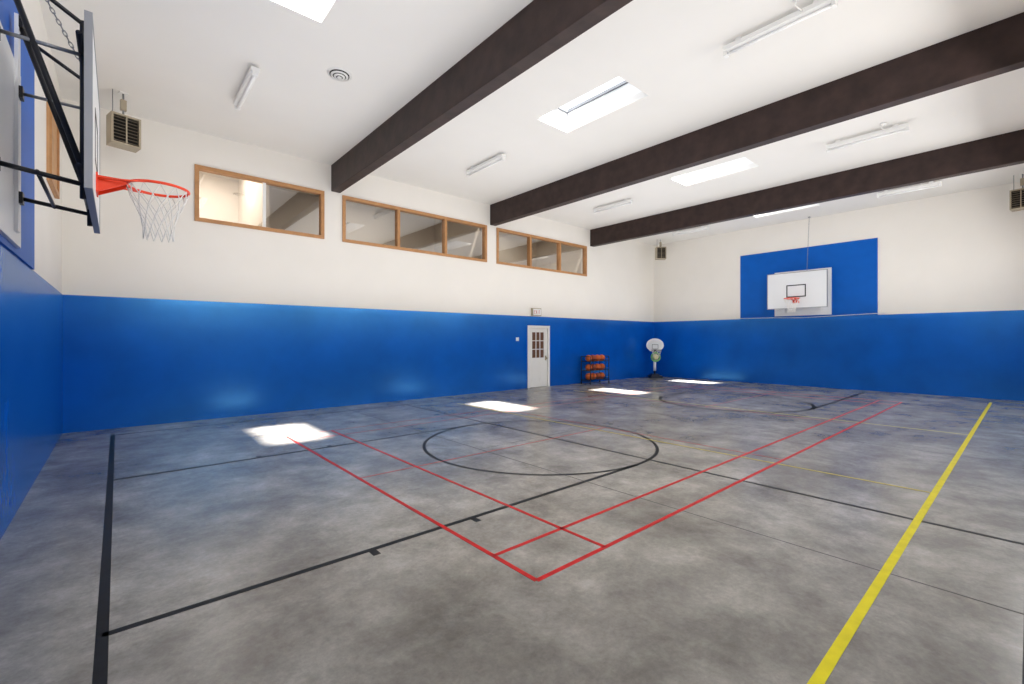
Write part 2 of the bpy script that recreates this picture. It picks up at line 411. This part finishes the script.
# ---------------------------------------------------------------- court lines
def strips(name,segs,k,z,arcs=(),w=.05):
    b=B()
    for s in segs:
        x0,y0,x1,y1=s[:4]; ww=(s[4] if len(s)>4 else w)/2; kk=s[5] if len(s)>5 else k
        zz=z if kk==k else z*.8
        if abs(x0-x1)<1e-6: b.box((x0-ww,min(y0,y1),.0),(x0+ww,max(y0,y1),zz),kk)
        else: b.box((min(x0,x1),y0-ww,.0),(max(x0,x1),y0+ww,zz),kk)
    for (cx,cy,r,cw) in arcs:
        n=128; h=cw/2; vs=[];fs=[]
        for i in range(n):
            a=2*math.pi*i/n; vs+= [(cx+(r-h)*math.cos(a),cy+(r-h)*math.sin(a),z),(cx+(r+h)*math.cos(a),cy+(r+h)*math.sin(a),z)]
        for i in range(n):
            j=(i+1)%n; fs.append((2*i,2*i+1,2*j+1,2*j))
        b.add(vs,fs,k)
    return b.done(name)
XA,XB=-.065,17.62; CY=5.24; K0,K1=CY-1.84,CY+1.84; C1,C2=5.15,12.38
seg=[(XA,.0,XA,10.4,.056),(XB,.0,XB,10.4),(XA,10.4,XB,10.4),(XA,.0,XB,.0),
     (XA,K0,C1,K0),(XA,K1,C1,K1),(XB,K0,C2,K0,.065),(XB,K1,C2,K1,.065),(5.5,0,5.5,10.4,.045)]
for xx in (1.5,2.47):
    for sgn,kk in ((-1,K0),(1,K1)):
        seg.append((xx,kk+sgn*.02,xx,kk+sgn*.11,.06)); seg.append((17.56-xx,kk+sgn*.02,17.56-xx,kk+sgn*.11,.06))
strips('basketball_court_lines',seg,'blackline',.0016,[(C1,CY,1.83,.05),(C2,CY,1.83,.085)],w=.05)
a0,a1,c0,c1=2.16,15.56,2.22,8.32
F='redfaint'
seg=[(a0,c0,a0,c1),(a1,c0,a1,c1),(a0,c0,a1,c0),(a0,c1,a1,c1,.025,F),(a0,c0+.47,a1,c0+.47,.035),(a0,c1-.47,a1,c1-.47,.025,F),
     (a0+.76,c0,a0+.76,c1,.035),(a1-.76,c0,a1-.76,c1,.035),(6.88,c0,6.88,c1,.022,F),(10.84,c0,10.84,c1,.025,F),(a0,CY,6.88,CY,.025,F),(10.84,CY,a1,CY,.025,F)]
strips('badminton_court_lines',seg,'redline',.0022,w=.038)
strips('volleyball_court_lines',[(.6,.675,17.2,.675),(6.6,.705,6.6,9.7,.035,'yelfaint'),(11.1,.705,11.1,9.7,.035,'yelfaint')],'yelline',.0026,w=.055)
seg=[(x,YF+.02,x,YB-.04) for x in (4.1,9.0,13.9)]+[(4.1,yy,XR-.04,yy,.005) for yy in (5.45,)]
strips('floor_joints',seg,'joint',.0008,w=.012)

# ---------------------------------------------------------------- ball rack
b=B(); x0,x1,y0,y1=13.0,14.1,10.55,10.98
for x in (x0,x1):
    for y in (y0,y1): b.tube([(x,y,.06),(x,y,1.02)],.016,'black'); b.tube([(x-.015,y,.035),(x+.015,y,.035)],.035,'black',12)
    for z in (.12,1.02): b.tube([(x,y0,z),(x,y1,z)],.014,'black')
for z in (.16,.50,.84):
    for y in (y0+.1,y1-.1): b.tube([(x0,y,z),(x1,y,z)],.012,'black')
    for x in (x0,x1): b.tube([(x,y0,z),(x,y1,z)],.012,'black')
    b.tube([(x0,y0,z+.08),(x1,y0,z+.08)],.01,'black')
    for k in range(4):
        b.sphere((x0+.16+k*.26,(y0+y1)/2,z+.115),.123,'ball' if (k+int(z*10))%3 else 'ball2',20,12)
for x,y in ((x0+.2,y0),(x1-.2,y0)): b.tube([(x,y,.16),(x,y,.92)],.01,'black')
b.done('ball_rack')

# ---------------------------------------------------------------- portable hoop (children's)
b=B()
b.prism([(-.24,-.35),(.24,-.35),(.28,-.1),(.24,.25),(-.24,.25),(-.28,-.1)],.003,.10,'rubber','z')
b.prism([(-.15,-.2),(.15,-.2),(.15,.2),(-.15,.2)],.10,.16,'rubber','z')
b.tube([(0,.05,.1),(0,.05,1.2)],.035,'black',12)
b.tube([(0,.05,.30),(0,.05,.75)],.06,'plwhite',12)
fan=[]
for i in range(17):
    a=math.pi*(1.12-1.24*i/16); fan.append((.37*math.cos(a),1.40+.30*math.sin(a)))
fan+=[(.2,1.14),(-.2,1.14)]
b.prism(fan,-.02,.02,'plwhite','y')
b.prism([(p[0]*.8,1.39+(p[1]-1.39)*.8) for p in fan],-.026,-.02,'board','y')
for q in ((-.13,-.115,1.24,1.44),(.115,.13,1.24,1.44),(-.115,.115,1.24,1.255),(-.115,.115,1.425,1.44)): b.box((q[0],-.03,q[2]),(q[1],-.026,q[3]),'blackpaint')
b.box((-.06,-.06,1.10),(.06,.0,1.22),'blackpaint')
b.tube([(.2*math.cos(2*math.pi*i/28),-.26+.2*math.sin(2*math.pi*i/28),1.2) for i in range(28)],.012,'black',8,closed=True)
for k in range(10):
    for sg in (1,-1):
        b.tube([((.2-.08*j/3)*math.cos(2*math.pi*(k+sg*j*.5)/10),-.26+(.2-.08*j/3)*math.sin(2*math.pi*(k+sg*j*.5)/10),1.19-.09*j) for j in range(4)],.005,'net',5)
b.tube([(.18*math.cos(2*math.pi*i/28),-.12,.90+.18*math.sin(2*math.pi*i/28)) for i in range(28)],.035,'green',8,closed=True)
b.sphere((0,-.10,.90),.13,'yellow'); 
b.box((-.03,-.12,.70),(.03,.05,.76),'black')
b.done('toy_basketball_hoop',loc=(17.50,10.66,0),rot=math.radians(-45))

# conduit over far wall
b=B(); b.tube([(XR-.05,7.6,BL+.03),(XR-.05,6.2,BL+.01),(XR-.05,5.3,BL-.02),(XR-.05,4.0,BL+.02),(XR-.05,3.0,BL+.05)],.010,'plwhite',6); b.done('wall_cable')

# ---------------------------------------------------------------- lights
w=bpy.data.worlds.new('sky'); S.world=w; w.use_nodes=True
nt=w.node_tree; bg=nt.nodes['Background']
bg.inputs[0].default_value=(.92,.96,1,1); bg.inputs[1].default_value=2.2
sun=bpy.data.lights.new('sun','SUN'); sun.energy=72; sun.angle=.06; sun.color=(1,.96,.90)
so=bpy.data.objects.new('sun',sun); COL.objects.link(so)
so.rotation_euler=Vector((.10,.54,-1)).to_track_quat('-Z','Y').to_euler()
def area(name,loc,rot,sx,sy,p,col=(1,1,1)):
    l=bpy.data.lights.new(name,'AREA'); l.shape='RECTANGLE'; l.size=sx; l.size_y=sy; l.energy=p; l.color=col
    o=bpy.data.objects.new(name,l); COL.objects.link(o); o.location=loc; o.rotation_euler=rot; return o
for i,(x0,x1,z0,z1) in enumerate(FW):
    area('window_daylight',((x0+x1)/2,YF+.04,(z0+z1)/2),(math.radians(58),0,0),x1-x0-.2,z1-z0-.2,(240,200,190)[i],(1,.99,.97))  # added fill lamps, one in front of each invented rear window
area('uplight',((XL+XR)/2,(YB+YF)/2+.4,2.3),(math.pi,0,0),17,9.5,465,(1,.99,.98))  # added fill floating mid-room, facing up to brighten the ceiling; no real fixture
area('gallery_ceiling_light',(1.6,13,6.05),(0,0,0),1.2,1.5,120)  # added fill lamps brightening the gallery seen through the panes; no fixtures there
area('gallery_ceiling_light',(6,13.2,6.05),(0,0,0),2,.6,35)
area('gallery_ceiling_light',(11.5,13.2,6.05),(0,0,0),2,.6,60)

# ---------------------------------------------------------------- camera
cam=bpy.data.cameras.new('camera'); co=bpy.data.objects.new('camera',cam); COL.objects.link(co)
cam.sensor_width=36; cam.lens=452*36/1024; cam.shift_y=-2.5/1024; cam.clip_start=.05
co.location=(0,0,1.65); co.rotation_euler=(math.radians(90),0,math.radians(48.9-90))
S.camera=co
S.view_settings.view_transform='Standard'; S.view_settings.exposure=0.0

· · · · ·

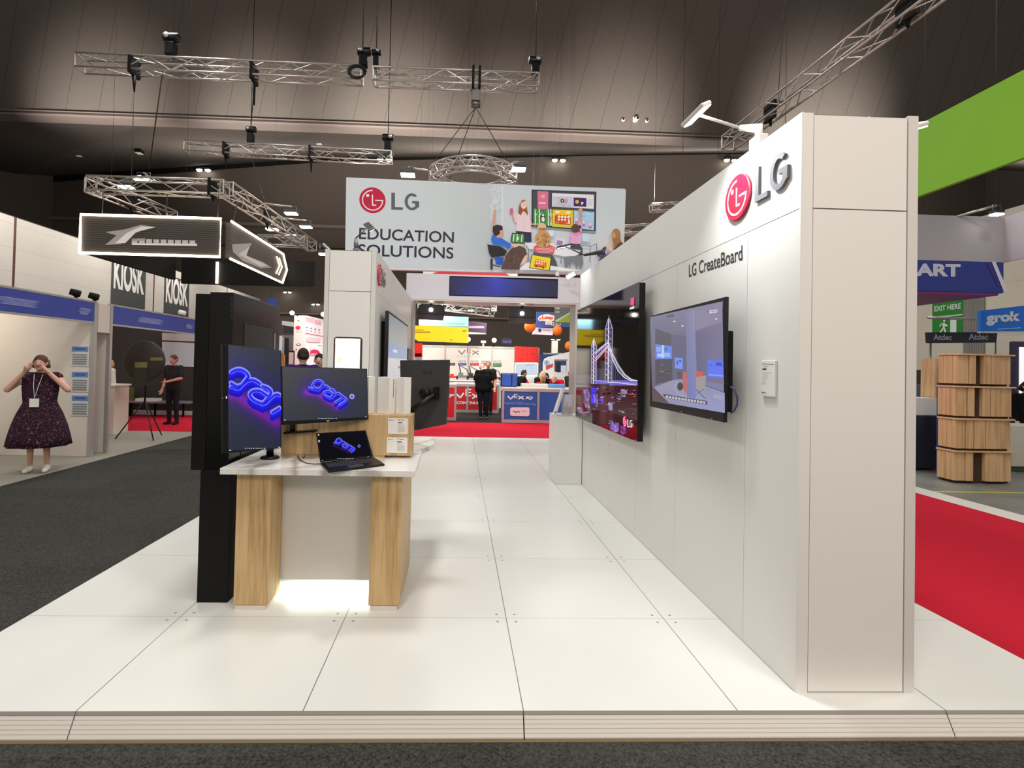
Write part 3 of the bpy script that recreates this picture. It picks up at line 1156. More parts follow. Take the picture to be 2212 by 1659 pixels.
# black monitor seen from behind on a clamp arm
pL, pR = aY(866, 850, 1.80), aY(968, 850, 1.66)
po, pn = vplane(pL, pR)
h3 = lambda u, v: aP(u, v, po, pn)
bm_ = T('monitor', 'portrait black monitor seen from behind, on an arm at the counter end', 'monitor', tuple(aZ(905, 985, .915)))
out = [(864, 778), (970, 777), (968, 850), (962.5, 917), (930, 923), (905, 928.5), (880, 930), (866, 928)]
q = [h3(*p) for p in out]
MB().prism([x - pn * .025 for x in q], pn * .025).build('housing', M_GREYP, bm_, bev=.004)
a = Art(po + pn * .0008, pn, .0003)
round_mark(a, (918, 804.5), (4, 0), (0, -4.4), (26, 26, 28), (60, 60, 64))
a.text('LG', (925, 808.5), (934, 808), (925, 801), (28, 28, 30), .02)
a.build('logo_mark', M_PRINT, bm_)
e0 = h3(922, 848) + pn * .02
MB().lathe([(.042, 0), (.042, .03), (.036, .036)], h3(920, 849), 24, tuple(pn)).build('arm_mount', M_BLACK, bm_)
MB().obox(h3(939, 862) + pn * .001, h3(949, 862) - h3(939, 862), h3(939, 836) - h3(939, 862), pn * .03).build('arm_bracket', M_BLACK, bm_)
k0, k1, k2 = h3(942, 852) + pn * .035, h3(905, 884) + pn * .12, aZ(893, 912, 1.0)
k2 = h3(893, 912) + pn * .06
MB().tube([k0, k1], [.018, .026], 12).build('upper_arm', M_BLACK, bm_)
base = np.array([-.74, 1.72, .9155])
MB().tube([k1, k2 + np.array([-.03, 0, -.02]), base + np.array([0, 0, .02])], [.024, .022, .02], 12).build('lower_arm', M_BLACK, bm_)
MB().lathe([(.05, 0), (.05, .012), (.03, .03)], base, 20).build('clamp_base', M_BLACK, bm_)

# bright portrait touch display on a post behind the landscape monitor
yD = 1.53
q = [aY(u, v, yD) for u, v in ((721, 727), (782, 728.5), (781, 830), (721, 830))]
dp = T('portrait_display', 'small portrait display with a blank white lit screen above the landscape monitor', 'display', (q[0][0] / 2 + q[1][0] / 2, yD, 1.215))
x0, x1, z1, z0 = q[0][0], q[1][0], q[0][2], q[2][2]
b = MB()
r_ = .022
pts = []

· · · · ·

- Your instructions
Identify the lines in the entries that hold "Write" and return each one.

- Answer below
Write part 2 of the bpy script that recreates this picture. It picks up at line 411. This part finishes the script.
Write part 3 of the bpy script that recreates this picture. It picks up at line 1156. More parts follow. Take the picture to be 2212 by 1659 pixels.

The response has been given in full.